Moshi é um tipo de tecido de fibra natural confeccionado à mão, lentamente, por mulheres sul-coreanas. O artista conheceu esse material durante sua residência no país em 2016 e desde então passou a utilizá-lo, como podemos ver na série “Versus” (2020-2021), apresentada pela primeira vez. Pablo Lobato escolhe e pinta duas tiras de moshi, depois desenha os cortes com golpes de um martelo arredondado, que libera as formas no tecido. As tiras são sobrepostas e evidenciam textura, transparência e cor. Essa ação funciona como um abrir de janelas, permitindo o desprender do verso, antes oculto. Como pinturas-relevo, os “Versus” #1, #2, #3, #4 e #5 são instalados na galeria por meio de um dispositivo transparente que produz uma flutuação, permitindo o envolvimento da parede e da luz no jogo da percepção.
A cesárea minimamente invasiva, técnica realizada com o bisturi e com os dedos, através da atenção à natureza dos tecidos do corpo, promove uma melhor e mais rápida recuperação das mães recém operadas. Essa analogia é usada por Pablo para tratar de um certo modo de cortar, que em seus trabalhos evoca uma energia feminina por meio dos gestos menos impositivos e mais acolhedores, gerando linhas orgânicas e aberturas. Assim também acontece com a série “Ah!” (2021), onde a simplicidade e a complexidade formais andam juntas. Um fio de cobre encapado por plástico verde recebe um rasgo longitudinal, desprendendo o feixe de metal rosado de sua haste. A separação dos elementos díspares reformula o objeto, que agora se mostra numa tridimensionalidade autônoma e viva. Suspensa e instalada por um único ponto, a escultura ganha movimento.

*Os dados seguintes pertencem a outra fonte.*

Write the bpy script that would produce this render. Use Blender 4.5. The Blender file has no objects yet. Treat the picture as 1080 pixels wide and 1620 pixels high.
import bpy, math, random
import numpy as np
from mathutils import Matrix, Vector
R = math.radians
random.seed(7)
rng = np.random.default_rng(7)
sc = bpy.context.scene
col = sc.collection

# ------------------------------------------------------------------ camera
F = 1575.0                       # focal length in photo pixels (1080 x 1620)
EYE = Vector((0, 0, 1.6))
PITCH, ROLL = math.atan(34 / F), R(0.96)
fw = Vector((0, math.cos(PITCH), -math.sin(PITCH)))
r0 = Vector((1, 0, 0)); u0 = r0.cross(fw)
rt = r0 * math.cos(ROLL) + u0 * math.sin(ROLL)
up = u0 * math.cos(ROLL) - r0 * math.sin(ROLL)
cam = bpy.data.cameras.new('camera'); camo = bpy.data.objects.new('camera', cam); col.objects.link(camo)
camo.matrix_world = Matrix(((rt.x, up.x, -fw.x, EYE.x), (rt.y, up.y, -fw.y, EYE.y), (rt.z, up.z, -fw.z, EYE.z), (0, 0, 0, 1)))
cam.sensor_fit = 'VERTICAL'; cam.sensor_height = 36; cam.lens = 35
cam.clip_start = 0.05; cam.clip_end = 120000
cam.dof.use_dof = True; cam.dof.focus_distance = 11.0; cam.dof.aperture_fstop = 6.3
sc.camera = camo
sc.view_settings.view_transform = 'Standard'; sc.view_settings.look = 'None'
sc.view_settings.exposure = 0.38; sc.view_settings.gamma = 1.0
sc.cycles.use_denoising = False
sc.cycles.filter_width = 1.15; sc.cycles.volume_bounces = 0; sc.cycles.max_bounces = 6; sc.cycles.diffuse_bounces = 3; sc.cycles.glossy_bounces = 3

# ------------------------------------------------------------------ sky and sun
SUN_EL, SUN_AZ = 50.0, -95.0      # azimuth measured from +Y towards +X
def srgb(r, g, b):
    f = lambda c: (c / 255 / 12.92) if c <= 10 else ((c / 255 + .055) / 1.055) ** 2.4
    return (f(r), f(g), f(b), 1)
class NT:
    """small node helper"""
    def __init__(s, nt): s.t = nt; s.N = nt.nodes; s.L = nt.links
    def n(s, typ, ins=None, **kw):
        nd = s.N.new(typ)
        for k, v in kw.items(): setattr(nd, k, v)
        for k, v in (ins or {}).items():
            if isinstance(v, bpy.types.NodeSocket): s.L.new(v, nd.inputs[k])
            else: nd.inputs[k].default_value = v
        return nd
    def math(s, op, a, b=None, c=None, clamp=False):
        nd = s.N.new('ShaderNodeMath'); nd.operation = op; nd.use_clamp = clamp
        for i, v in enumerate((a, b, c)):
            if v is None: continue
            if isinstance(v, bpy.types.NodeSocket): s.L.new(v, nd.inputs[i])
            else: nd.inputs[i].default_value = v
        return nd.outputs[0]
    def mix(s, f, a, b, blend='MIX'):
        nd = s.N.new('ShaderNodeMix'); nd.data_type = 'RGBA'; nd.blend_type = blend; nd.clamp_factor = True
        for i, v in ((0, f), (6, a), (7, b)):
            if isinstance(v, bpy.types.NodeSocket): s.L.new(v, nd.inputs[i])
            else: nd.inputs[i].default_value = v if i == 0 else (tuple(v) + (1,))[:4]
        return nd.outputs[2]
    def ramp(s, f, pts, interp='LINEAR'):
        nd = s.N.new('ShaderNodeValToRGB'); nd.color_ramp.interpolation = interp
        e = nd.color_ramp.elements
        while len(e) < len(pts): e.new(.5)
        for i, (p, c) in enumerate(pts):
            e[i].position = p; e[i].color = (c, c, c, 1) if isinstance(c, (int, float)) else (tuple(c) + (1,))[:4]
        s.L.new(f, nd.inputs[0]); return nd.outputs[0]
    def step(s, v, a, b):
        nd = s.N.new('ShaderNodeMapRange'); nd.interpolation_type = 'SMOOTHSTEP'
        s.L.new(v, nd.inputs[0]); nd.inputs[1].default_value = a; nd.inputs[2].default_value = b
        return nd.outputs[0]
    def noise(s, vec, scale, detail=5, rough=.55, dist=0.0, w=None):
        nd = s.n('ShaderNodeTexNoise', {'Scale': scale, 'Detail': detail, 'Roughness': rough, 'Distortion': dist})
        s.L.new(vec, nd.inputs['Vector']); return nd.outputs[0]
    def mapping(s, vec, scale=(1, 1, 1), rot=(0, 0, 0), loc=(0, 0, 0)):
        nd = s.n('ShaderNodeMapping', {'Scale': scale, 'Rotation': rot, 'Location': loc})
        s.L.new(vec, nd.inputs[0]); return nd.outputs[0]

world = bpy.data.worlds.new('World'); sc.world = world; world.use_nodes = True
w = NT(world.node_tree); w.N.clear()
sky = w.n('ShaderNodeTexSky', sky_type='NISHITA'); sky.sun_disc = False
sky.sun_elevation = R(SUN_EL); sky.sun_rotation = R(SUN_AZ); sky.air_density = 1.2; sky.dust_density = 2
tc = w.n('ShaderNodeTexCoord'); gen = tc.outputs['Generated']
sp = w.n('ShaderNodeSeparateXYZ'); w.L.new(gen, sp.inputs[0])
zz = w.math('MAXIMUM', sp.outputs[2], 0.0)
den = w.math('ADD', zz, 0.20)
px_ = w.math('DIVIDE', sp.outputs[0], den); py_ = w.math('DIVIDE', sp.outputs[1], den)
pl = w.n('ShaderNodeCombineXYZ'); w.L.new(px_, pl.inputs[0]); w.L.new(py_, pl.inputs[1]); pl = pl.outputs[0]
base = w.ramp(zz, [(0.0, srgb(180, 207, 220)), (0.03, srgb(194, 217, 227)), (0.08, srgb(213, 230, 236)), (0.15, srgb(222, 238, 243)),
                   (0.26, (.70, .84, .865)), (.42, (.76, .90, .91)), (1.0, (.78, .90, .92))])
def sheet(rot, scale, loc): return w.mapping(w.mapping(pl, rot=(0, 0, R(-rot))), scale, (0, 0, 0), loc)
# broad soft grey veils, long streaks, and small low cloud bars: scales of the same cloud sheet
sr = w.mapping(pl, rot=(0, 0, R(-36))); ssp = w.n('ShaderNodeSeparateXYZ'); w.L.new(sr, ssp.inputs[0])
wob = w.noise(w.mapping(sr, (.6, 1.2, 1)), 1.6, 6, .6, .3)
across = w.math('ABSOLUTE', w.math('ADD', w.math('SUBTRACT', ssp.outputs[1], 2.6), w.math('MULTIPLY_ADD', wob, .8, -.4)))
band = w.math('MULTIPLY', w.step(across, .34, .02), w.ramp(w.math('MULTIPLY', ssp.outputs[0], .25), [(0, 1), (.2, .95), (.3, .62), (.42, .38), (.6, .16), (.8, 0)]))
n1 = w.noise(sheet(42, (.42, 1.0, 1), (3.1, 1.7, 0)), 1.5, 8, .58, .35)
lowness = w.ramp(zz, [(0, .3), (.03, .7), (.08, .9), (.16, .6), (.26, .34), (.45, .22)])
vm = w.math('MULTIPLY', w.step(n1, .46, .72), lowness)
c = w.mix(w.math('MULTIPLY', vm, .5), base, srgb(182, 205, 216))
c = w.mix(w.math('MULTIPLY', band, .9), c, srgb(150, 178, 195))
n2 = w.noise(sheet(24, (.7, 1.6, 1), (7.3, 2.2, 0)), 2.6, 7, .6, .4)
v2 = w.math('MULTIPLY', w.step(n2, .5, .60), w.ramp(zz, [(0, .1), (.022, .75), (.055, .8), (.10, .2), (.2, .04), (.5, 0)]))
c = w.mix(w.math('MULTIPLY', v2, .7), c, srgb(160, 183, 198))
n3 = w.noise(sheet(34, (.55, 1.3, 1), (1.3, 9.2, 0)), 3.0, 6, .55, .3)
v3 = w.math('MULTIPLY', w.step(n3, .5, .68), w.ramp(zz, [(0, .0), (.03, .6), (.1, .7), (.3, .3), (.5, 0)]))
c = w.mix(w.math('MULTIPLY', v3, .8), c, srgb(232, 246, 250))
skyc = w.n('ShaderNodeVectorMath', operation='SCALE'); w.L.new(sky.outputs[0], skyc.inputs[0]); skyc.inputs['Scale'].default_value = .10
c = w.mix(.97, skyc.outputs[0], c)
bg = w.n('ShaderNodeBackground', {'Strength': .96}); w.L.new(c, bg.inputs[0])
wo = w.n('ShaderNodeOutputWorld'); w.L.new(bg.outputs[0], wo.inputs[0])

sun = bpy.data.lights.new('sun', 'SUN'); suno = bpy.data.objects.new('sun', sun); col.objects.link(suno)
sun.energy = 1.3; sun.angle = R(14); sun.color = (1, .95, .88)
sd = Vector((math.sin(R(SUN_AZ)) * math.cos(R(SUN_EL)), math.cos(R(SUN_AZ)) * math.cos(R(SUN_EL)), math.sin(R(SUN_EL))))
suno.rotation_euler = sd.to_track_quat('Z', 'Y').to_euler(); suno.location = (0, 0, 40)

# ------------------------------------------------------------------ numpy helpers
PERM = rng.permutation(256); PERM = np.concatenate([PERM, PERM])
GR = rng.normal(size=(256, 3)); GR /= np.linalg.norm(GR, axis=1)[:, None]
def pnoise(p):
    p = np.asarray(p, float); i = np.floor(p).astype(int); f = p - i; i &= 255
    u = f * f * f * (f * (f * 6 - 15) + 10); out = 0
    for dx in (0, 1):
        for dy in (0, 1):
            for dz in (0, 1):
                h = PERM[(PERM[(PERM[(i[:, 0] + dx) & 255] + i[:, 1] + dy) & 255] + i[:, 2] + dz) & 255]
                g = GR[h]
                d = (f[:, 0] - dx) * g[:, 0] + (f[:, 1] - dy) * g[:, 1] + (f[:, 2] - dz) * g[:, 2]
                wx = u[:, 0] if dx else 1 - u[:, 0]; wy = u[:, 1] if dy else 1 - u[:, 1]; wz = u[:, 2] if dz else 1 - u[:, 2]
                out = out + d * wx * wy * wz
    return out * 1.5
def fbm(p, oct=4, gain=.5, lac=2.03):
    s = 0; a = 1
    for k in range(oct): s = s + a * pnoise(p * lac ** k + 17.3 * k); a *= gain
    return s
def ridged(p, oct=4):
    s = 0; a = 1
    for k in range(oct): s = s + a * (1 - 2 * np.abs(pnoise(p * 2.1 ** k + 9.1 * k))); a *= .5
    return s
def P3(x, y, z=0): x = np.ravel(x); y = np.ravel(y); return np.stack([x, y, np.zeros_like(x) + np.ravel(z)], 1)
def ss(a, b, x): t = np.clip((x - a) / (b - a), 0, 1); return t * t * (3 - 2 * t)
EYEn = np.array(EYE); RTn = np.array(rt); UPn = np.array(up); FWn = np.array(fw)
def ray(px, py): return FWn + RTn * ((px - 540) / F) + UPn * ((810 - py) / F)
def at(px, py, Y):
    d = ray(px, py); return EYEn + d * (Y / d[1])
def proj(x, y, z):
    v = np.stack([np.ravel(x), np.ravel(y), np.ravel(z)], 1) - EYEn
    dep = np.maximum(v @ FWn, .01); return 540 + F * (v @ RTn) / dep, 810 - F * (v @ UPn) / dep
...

Na obra “Paralelas” (2021), bronze e madeira apresentam, de forma silenciosa, a noção de impermanência. O tronco de pinus, ao passar pelo corte preciso do maquinário das indústrias, é retificado em longos e finos paralelepípedos para serem vendidos como “quadrados”. Há anos, Pablo Lobato garimpa peças em prateleiras de lojas, mas sempre buscando aquelas que, sob o efeito do tempo, encontram-se retorcidas. Uma dessas peças foi escolhida como modelo de “desobediência” ao corte reto, copiada e fundida em bronze. Lado a lado, fixadas na parede, bronze e madeira se espelham. A oscilação da umidade do ar movimenta as fibras da madeira, que se alongam e se retraem. Na paridade com o bronze, o ir e vir, quase invisíveis, revelam-se ao olhar.